# Written request
Transcribe the listing below from its opening line up to and including the line that contains "decals('printed_table',(0,0,0.5627),(0,1,0),(-1,0,0),sh,dp)"; reproduce nothing else.

========================

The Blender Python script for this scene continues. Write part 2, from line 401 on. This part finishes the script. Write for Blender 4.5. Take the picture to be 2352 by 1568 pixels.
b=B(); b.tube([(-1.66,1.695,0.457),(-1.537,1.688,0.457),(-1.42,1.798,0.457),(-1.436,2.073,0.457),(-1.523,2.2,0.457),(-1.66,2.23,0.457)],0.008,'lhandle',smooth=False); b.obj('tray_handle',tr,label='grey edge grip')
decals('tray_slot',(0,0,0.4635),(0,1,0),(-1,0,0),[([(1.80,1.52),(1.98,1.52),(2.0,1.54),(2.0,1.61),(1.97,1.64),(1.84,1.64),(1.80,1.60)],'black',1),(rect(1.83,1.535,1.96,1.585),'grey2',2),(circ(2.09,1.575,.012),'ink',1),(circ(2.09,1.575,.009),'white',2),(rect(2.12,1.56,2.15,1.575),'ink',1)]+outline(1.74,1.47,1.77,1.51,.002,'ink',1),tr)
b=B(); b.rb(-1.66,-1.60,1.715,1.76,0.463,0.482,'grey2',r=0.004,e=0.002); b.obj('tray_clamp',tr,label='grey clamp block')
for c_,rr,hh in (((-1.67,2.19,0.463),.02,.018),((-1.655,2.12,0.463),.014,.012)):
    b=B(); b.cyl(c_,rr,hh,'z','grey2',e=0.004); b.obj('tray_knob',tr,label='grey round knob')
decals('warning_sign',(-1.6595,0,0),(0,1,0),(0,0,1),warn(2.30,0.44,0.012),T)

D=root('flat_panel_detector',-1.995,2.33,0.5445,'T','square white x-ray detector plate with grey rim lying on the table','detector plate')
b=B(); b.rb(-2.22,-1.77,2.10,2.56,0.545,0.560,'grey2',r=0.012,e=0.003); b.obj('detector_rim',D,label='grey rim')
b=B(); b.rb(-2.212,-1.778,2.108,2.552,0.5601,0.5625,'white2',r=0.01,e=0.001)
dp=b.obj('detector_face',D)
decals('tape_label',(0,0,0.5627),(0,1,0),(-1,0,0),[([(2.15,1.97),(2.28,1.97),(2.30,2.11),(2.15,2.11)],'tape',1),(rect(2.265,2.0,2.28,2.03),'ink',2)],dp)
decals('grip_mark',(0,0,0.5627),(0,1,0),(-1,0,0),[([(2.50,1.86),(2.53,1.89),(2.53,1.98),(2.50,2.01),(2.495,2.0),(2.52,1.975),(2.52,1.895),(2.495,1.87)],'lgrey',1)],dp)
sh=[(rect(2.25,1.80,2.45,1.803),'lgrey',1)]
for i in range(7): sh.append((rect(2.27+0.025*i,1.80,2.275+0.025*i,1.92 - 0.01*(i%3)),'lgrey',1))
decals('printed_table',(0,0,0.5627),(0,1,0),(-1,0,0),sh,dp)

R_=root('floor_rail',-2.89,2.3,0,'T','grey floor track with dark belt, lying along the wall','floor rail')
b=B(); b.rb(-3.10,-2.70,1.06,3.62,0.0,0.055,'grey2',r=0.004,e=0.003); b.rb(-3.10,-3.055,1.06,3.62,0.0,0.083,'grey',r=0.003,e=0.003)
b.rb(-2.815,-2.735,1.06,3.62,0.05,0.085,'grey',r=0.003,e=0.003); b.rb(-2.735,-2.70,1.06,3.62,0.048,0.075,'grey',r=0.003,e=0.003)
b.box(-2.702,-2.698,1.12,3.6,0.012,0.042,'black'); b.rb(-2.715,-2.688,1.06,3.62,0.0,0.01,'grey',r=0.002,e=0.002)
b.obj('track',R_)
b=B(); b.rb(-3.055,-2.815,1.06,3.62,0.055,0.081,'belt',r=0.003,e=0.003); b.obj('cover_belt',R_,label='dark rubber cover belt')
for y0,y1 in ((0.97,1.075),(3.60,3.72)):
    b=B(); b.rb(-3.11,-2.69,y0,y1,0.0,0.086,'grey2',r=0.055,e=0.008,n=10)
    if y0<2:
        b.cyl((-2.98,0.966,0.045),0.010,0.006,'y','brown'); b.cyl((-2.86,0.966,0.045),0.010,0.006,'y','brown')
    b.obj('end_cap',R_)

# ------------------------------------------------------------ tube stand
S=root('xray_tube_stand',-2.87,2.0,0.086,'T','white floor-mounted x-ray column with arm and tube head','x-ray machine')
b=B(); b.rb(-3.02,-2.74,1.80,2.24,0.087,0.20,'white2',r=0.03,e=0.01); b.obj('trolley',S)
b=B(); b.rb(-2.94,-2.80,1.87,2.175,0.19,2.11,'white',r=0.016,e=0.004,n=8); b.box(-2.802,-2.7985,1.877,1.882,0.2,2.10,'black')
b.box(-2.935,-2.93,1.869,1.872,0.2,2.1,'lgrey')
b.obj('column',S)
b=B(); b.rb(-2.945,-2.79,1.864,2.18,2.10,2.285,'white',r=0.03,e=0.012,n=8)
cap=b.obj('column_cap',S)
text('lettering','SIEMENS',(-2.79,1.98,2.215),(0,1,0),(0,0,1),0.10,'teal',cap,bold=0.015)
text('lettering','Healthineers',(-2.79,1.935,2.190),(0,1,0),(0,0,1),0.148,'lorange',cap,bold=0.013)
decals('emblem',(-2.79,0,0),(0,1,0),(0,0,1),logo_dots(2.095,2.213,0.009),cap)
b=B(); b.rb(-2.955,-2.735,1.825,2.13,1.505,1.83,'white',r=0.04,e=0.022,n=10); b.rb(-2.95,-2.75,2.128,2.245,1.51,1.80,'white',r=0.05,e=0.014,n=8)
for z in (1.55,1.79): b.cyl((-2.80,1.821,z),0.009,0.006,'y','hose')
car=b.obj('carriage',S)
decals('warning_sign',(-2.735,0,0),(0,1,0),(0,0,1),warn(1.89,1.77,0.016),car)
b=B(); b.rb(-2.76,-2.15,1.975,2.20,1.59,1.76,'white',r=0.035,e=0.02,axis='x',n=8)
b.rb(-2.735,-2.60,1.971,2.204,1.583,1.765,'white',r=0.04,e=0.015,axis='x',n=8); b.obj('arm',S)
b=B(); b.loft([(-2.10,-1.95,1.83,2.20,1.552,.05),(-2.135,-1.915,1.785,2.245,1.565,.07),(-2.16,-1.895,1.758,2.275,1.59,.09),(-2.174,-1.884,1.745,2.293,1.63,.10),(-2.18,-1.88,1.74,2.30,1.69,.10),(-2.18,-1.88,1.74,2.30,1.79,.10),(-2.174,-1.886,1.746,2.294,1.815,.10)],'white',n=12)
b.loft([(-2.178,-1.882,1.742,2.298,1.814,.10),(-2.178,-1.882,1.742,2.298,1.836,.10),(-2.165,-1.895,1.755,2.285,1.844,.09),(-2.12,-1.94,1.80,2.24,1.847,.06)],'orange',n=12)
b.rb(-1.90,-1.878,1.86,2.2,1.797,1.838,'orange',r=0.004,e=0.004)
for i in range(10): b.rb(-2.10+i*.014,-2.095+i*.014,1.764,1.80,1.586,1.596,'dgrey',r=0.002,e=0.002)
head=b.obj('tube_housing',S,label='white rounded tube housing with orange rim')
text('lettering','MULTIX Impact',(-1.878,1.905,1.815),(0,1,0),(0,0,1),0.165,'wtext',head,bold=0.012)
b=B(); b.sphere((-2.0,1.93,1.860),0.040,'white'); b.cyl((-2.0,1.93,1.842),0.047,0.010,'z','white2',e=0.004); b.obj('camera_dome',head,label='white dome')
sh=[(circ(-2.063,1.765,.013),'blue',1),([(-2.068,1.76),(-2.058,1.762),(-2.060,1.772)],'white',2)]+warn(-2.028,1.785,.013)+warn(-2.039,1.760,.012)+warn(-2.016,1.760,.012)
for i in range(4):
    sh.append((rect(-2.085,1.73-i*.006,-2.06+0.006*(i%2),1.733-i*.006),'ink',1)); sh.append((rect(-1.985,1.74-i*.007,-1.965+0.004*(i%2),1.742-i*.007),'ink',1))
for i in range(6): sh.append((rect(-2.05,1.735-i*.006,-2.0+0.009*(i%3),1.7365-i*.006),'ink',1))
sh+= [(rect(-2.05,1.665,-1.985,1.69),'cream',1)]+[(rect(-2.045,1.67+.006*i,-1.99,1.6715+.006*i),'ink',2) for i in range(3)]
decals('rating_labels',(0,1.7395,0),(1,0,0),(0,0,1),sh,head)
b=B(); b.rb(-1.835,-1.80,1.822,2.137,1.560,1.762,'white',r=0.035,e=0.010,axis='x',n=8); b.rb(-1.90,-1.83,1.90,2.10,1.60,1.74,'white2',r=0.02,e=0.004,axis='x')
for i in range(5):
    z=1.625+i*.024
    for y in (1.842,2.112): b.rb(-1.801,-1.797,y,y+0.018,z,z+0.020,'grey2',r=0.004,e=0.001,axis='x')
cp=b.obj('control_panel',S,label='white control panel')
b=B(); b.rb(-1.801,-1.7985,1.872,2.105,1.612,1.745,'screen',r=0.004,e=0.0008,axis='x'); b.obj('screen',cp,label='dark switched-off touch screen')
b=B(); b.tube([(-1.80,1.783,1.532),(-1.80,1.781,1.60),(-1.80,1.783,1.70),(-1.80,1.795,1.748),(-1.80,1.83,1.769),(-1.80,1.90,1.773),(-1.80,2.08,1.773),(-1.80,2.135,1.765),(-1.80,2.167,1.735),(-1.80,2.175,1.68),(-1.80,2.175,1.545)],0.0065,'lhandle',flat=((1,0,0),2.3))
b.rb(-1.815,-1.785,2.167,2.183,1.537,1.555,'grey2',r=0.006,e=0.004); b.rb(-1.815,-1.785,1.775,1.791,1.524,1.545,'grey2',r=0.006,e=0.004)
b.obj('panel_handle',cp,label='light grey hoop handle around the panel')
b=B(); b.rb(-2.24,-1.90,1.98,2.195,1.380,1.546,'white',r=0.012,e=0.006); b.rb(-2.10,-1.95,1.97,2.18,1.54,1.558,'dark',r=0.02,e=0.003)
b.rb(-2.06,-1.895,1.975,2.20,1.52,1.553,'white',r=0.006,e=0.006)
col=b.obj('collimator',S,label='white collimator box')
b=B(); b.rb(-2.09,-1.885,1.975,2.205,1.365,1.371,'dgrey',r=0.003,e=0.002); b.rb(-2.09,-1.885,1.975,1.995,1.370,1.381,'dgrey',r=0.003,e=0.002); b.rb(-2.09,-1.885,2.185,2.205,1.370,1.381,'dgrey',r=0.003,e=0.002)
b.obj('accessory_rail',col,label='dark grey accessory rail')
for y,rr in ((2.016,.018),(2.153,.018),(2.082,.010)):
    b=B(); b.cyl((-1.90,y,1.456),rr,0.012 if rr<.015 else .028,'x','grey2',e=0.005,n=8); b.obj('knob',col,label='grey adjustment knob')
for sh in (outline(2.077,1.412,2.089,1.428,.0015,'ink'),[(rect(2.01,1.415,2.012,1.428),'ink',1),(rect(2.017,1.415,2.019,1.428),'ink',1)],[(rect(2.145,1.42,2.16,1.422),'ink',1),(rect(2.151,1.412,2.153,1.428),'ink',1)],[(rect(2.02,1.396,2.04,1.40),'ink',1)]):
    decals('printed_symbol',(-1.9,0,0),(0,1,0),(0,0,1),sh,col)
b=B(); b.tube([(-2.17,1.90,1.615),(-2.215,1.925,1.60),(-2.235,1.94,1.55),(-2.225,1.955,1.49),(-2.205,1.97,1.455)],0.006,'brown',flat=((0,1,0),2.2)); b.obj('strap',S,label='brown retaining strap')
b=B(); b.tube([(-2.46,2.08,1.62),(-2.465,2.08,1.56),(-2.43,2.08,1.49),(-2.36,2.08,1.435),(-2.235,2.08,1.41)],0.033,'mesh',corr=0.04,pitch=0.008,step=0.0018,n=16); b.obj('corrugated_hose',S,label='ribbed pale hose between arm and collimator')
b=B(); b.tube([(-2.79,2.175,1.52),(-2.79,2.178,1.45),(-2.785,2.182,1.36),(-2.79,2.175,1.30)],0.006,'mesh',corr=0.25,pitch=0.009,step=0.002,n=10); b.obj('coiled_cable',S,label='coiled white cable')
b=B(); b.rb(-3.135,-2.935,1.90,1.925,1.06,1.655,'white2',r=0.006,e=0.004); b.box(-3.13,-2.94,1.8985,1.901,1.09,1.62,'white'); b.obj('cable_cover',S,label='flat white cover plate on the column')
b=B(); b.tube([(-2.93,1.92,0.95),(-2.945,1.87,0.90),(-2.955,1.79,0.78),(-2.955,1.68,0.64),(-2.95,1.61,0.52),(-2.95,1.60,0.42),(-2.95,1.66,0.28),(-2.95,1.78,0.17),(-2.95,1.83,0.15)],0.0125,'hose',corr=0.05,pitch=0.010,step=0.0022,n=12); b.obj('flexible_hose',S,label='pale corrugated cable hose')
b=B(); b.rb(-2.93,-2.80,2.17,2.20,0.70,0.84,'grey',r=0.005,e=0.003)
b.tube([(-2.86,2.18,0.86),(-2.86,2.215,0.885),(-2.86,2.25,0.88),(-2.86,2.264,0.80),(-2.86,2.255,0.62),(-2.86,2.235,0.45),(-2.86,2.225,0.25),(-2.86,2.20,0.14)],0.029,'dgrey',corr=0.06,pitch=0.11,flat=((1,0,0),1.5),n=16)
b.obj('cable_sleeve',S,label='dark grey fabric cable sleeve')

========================

# Final result
The Blender Python script for this scene continues. Write part 2, from line 401 on. This part finishes the script. Write for Blender 4.5. Take the picture to be 2352 by 1568 pixels.
b=B(); b.tube([(-1.66,1.695,0.457),(-1.537,1.688,0.457),(-1.42,1.798,0.457),(-1.436,2.073,0.457),(-1.523,2.2,0.457),(-1.66,2.23,0.457)],0.008,'lhandle',smooth=False); b.obj('tray_handle',tr,label='grey edge grip')
decals('tray_slot',(0,0,0.4635),(0,1,0),(-1,0,0),[([(1.80,1.52),(1.98,1.52),(2.0,1.54),(2.0,1.61),(1.97,1.64),(1.84,1.64),(1.80,1.60)],'black',1),(rect(1.83,1.535,1.96,1.585),'grey2',2),(circ(2.09,1.575,.012),'ink',1),(circ(2.09,1.575,.009),'white',2),(rect(2.12,1.56,2.15,1.575),'ink',1)]+outline(1.74,1.47,1.77,1.51,.002,'ink',1),tr)
b=B(); b.rb(-1.66,-1.60,1.715,1.76,0.463,0.482,'grey2',r=0.004,e=0.002); b.obj('tray_clamp',tr,label='grey clamp block')
for c_,rr,hh in (((-1.67,2.19,0.463),.02,.018),((-1.655,2.12,0.463),.014,.012)):
    b=B(); b.cyl(c_,rr,hh,'z','grey2',e=0.004); b.obj('tray_knob',tr,label='grey round knob')
decals('warning_sign',(-1.6595,0,0),(0,1,0),(0,0,1),warn(2.30,0.44,0.012),T)

D=root('flat_panel_detector',-1.995,2.33,0.5445,'T','square white x-ray detector plate with grey rim lying on the table','detector plate')
b=B(); b.rb(-2.22,-1.77,2.10,2.56,0.545,0.560,'grey2',r=0.012,e=0.003); b.obj('detector_rim',D,label='grey rim')
b=B(); b.rb(-2.212,-1.778,2.108,2.552,0.5601,0.5625,'white2',r=0.01,e=0.001)
dp=b.obj('detector_face',D)
decals('tape_label',(0,0,0.5627),(0,1,0),(-1,0,0),[([(2.15,1.97),(2.28,1.97),(2.30,2.11),(2.15,2.11)],'tape',1),(rect(2.265,2.0,2.28,2.03),'ink',2)],dp)
decals('grip_mark',(0,0,0.5627),(0,1,0),(-1,0,0),[([(2.50,1.86),(2.53,1.89),(2.53,1.98),(2.50,2.01),(2.495,2.0),(2.52,1.975),(2.52,1.895),(2.495,1.87)],'lgrey',1)],dp)
sh=[(rect(2.25,1.80,2.45,1.803),'lgrey',1)]
for i in range(7): sh.append((rect(2.27+0.025*i,1.80,2.275+0.025*i,1.92 - 0.01*(i%3)),'lgrey',1))
decals('printed_table',(0,0,0.5627),(0,1,0),(-1,0,0),sh,dp)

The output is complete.